Es sabido que resulta metafísicamente imposible simular la mediocridad. De ahí, por ejemplo, que no exista un sólo gran novelista que haya sido capaz de producir un best seller. Inevitablemente, ocurre así porque el mediocre nace, no se hace. En reflexión paralela a la que nos ocupa, aseguraba el maestro Cela –creo recordar que en Mazurca para dos muertos– que hay hasta siete señales que juntas sirven para desenmascarar al hijoputa. Sin embargo, identificar diligentemente a los mediocres supone empeño mucho más llevadero, pues basta con detectar una sola pauta. Es ésta: en todo momento porfían para anular el razonamiento lógico en favor de un indigesto revoltillo condimentado a base de emociones y juicios de intenciones, a partes iguales.

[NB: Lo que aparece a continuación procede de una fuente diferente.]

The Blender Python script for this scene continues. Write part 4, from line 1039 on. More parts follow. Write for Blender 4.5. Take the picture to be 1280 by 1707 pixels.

En tan tosco menester, el embajador de España en Cuba, Carlos Alonso Zaldívar, se revela como un verdadero artista. En concreto, y para ser precisos, es el Scott Fitzgerald ibérico. Y es que, al igual que el otro, también él habla con la autoridad que le da el fracaso. Así, aspiró en su día a convertirse en el Koba del Partido Comunista de España, y se ha quedado en simple nuncio de la cofradía del resentimiento ante la corte del Rey Sol y Menores a Buen Precio.

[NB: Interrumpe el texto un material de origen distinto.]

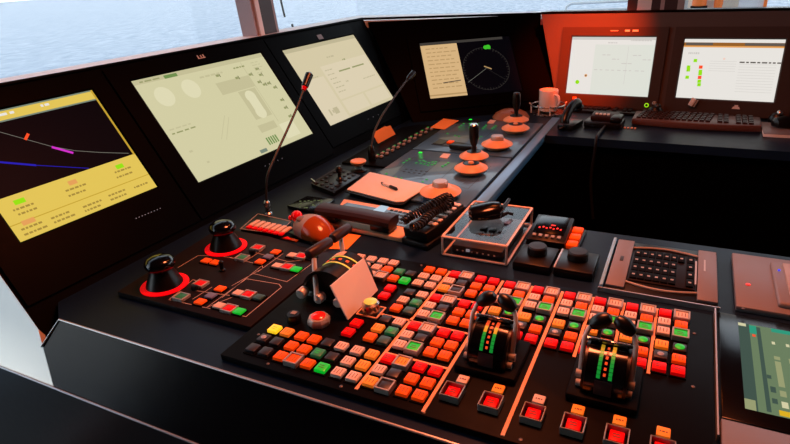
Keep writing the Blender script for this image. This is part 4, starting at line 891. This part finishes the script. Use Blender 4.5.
MB().tube([e*0.0, e*0.10, e*0.12], [0.003, 0.0042, 0.0042], 0, None, 12).build('cap', 'black', t)
MB().tube([e*0.12, e*0.55], [0.0038, 0.0040], 0, None, 12).build('barrel', 'white', t)
MB().tube([e*0.55, e*0.92, e*1.0], [0.0046, 0.0046, 0.002], 0, None, 12).build('grip', 'rubber', t)
# joystick keypad, white-topped knob, display tile
c = Vector((-0.952, 1.44))
t = thing('joystick_keypad', 'black camera keypad with a stubby joystick, left of the notepad', 'keypad', (c.x, c.y, 0))
q = [P(339, 167, 0.014), P(361, 175.5, 0.014), P(333, 192.5, 0.014), P(311, 183.5, 0.014)]
qq = [(p.x - c.x, p.y - c.y) for p in q]; MB().prism(qq, 0, 0.014, 0, None, 0.002).build('case', 'black', t)
MB().stroke([qq[3], qq[0]], 0.006, 0.0143).build('side_rail', 'darkgrey', t)
kq_ = MB().box((0, 0, 0.0015), (0.0095, 0.0095, 0.003), 0, None, 0.001).data('key', 'darkgrey')
for i in range(4):
    for j in range(6):
        u, v = 0.16 + 0.22*i, 0.10 + 0.155*j
        p = (Vector(qq[3])*(1-u) + Vector(qq[2])*u)*(1-v) + (Vector(qq[0])*(1-u) + Vector(qq[1])*u)*v
        if i in (1, 2) and j in (2, 3): continue
        put('key', kq_, t, (p.x, p.y, 0.014))
p = P(340, 180, 0.014); MB().lathe([(0.013, 0), (0.012, 0.004), (0.006, 0.010), (0.0055, 0.022), (0.010, 0.027), (0.0105, 0.040), (0.007, 0.045), (0, 0.046)], 0, T(p.x - c.x, p.y - c.y, 0.013), 20).build('stick', 'black', t)
p = P(313, 182.5, 0.012); MB().tube([(p.x - c.x - 0.012, p.y - c.y + 0.01, 0.017), (p.x - c.x + 0.018, p.y - c.y - 0.012, 0.017)], 0.0035).build('side_latch', 'steel', t)
p = P(359, 171, 0.0)
t = thing('mushroom_control', 'cream dish-topped knob on a black foot behind the joystick keypad', 'knob', (p.x, p.y, 0))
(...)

Con ese nombre suyo de galán de Cifesa, Carlos Alonso no podía resultar un gran malvado. Y no lo es; no, no puede. Como igualmente nacieron castrados para consumar esa vocación sus dos jefes, Curro y Rodríguez. Porque ejercer el Mal, así, con mayúscula, exige poseer el talento que Dios les escatimó a los tres. No, Charly únicamente es un mediocre; eso sí, grande, muy grande, casi tanto como los que le pagan la soldada cada mes. Y además, un sentimental, igual que todos los de su condición.